Die Erben der Aktion Rose

Sie kannten sich, waren sie doch Flüchtlinge aus dem Baltikum, aus Schlesien ..., die nach dem Krieg hier ein neues Zuhause gefunden, sich etwas aufgebaut hatten in den ersten Nachkriegsjahren, bis Anfang 1953, bis zur 'Aktion Rose ... Sie trafen sich durch Zufall wieder, nach der Wende im Westen. Ruth, die Tochter des Fleischermeisters, hatte ihren Besitz schon zurück, Anton liebäugelte nun mit dem Grundstück seiner Frau ..., doch die war damals die große Liebe des Bürgermeisters von heute. Wie das nun alles ausgeht, erzählt Rudi Czerwenka in dem ihm eigenen Stil, über den man meist nur schmunzeln kann. LESEPROBE: Es geschah im vorigen Sommer. Sie war noch neu in diesen im Laufe der Zeit gewandelten Dörfern, wollte eigentlich nur ein bisschen bummeln gehen, die Läden und deren Angebote durchforsten. Nach anstrengenden zwei, drei Stunden war dies geschafft. Anstatt bei ihrem Gehöft abzubiegen, ging sie hinunter zum Strand und ließ sich in ihrem dort wartenden Strandkorb nieder. Die Sonne strahlte und lockte, die Augen zu schließen. Dabei war sie wohl eingeschlafen. Jedenfalls war es recht spät, als sie erwachte. Sie ging nach Hause und sortierte dort den Kleinkram aus, den sie zuvor unterwegs in den Geschäften und an den Ständen der Promenade erworben hatte. Plötzlich erschrak sie: Ihre Brieftasche war weg - mit der Geldbörse und all den Chipkarten. In Gedanken verfolgte sie noch einmal ihren Weg von Ollendorp bis Martenshagen mit den jeweiligen Zwischenstationen. Wo war das Täschchen geblieben? Als Petra von ihrer Arbeit und ins Haus kam, wühlte Ruth immer noch und berichtete zwischendurch von ihrem Malheur. Das Mädchen wollte sofort all die Stellen ablaufen, wo Ruth gewesen war. Aber das war wenig Erfolg versprechend. Während die beiden ratlos nach Auswegen suchten, ging die Wohnungstür auf, und Fred, Petras Bruder und Pächter der benachbarten Baracke, trat wortlos, aber schelmisch grinsend ein. Er legte die so heiß gesuchte Geldtasche auf den Tisch. Er hatte sie unter einem Kissen in Ruths Strandkorb entdeckt. Als der Eismann vorbeimarschiert war, hatte sie sich ein Leckeis geleistet und nachher, während die Suche nach dem vermissten Etui im Gange war, den Mann mit seinem Eiswägelchen total vergessen. 'Das waren ja nicht die einzigen Stolperfallen', sagte Petra, die den Abwasch beendet, eine Flasche Wein und die Gläser auf den mit einer bunten Decke verkleideten Tisch gestellt und sich niedergelassen hatte.

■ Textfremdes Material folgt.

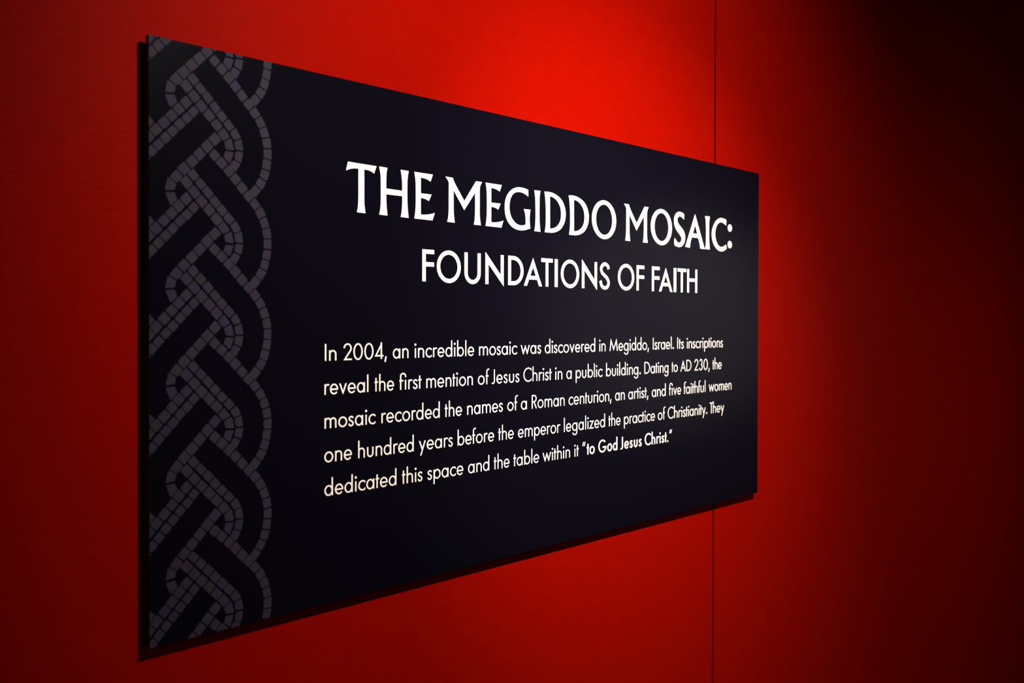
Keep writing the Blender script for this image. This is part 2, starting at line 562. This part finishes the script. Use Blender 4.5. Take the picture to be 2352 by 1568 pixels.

Geboren am 4.4.1927 in Breslau, aufgewachsen im dörflichen Umfeld der Stadt, Abbruch der Schule in der 11. Klasse infolge Einberufung, Flakhelfer, Soldat, amerikanische Kriegsgefangenschaft, nach der Entlassung Kochlehre in Jena, Volkspolizist, Kurzausbildung zum Neulehrer, Einsatz in Mecklenburg, zuerst in Kröpelin, dann an der einklassigen Dorfschule Spoldershagen, schließlich in Bad Sülze. 1983 nach dem Tod der Ehefrau Aufgabe des Lehrerberufs, seitdem als freiberuflicher Schriftsteller und Journalist in Rostock, seit 2013 in Ahlbeck. (siehe Biografie "Viel erlebt - viel verpasst" , 2005). Erste journalistische Versuche ab 1955, Kontakte zum und nachfolgend Mitglied im Schriftstellerverband. Kinder- und Jugendbücher: Magellans Page Geheimnisvoller Strom Anker auf Seit Mitte der 1970er Jahre ausschließlich Arbeiten für Presse, Rundfunk, Theater und Fernsehen (7 Schwänke für DDR-Fernsehfunk). Durch den Wegfall sämtlicher Auftrag- und Arbeitgeber nach der Wende Rückkehr zum gedruckten Buch, Romane und Erzählungen zur Regionalgeschichte und - gegenwart: Die Hexe vom Fischland, Wo Kapitäne geboren wurden, Dorfschulmeister Franz Kuhlmann, Störtebekers Erben (Jugendbuch), Achterbahn, Waldschenke, Julias wilde Jahre, Unser täglich Brötchen u. a.